To some extent, however, one could say that we have been fighting the Great Recession with one hand tied behind our back, as there has been no thoughtful or strategic use of the second, and more powerful tool of Fiscal Policy, to supplement and support Monetary Policy.

Because of the Great Recession, incomes fell, so taxes fell, and the deficit in the federal budget grew larger. This deficit is financed by borrowing, which, of course, leads to a bigger national debt. Unfortunately, concerns about these deficits and the rising national debt have undermined the proper use of fiscal policy. While there were modest attempts at providing a fiscal stimulus after the financial meltdown of 2007-8, it was too little, too late, and focused on bail-outs.

I don’t know how many of you read the N.Y. Times editorials of Nobel Laureate Paul Krugman, but I strongly agree with him that we need more government borrowing (not less borrowing) to spend on highways, bridges, and other infrastructure projects which are long overdue. (Of course, there are many other legitimate government programs needing funding.) The main reason for increasing spending is to bring people back into the labor force, to increase jobs and incomes, which will be spent on goods and services, increasing jobs and incomes further. (This re-spending is what Keynes called “the multiplier effect”.)   An alternative to increased government spending, would be a reduction in taxes to achieve more private spending, hoping that higher take-home pay will be spent, increasing jobs and income and triggering the multiplier through re-spending.

It is quite possible that increased deficit spending (through spending more and/or taxing less) will so increase incomes and taxes that there will be a smaller deficit at the end of the day, with a positive impact on the national debt. If the increase in spending leads to a resurgence of inflation (although that does not appear to be anywhere on the horizon), then both Fiscal and Monetary policies would have to be reversed.

There are various ways of assessing and measuring the federal budget deficit, but the most common is to examine how big it is relative to the overall economy. In the U.S., it is 2.5% of the Gross Domestic Product (GDP). It is 3.5% in France, 3.6% in Britain, and 6.2% in Japan. (7th opinion, 90%): Do not loses sleep over deficit spending and the national debt. We need more of both (all three if you include more sleep!).




My major professors in both my undergraduate and graduate programs said that the most important and most tested and proven principle of economics is the LAW OF SUPPLY AND DEMAND. I have said the same to my students, and among them, those who are professors are probably telling the same thing to their students.

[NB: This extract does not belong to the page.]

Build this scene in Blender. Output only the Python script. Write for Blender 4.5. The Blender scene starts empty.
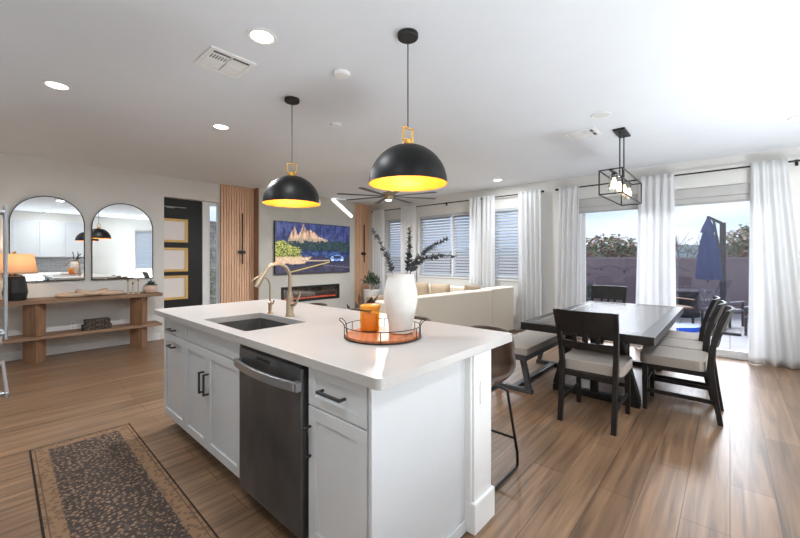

Based on S & D, it is my strong opinion that any increase in the minimum wage will reduce the quantity of labor demanded and, other things equal, will reduce employment.  

Labor and wages constitute the major cost in most businesses. One of the leading causes of outsourcing, and of companies moving abroad, is to take advantage of lower wages in many third-world countries. A recent ECONOMIST magazine details how European auto makers are moving some of their assembly to Morocco because of lower wages. Many understand this, and yet some of these same people will argue that increasing the minimum wage, to $12 or $15 per hour, will have no impact on the number of workers hired.

Some naively assume that higher wages will simply be paid out of profits, and this is a slim possibility. This may be true in the very short run, as it may take time for businesses to respond to a wage increase, as they may have established procedures requiring a certain number of workers. However, higher wages are more likely to result in higher prices (contributing to inflation) or result in reduced employment, or some combination of these two negative alternatives.

Private firms strive to maximize their profits, and many of them need to do this just to stay in business! If they are required by law to pay a wage more than a worker contributes, they will not hire that worker, and they will fire such low productivity employees, substituting labor-saving devices and techniques. Try finding a clerk in Lowes or Menards and you can see what can happens as firms save on the cost of labor. Try calling any company these days, and there is a good chance that a computer, not a human operator, will answer the phone (and quite often, the computer will pass you along to another computer, and to yet another, until you shout and repeat “representative” or some such term.

Increasing the minimum wage will cause some unemployment, and the unskilled and poorly educated high-school drop-outs, and even some high school grads (those who are the least productive and most vunerable) will bear the burden of the minimum wage increase.

Right now, as the minimum wage is going up, the economy is recovering (slowly) from the Great Recession, so that income and spending are rising, sales are increasing, so firms need more employees. This offsets and conceals the negative impact of the minimum wage increase which is causing unemployment. There are continual changes in both domestic and international markets, which increase and decrease the demand for labor, which makes it virtually impossible to measure the true impact of increasing the minimum wage. Too many other things are changing at the same time.

However, (to quote Fareed Zacharia on his Sunday program, “Here is my take.” I favor having a minimum wage. As a wealthy and compassionate society, we should not allow anyone to be hired at a sub-human wage. Such a “humane minimum wage” will be different in each part of the country, because economic circumstances vary widely. The federal government should set an absolute floor, leaving to the states (or counties and cities) the power to set a higher amount.

However, any increase in the minimum wage will cause more unemployment. Therefore, anyone who favors raising the government mandated minimum wage, as I do (although not to $15), must also favor a safety net and re-retraining programs. Not to increase the productivity of the unemployed is to condemn them to poverty and homelessness, or a life on welfare.

(8th opinion, 90%): Raise the minimum wage, with the understanding that unemployment will increase. Then provide the necessary re-training to improve the skills and productivity of the unemployed.


Thank you, Phil Thomas, for giving me permission to post your thoughts/wisdom on this blog.  So important are your words for me in the midst of the debate in this electoral season in our nation.

So what do you who are reading this post think about what Phil Thomas has come to believe over the years of his life?



Published by philandpatricia

we live in Northport, MI

3 thoughts on “Phil Thomas: Life wisdom . . . economics, where we are

  1. Thanks, Phil. Economics isn’t my field of interest, but one has to take note of Phil’s words. He’s so smart and wise. Thank you for sharing his words of wisdom. Karen

    1. Thank you, Karen. It is not my field either . . . perhaps because I know so very little about big picture economics. Yet, because there are a fair number of dooms-dayers giving voice to all sorts of ideas, I find his words to be uplifting regarding our situation in the world.

  2. Dr Thomas: I took your course in 1988 at Kalamazoo College. You were a great teacher. I drove through Northport recently and thought of you. I hope you are well.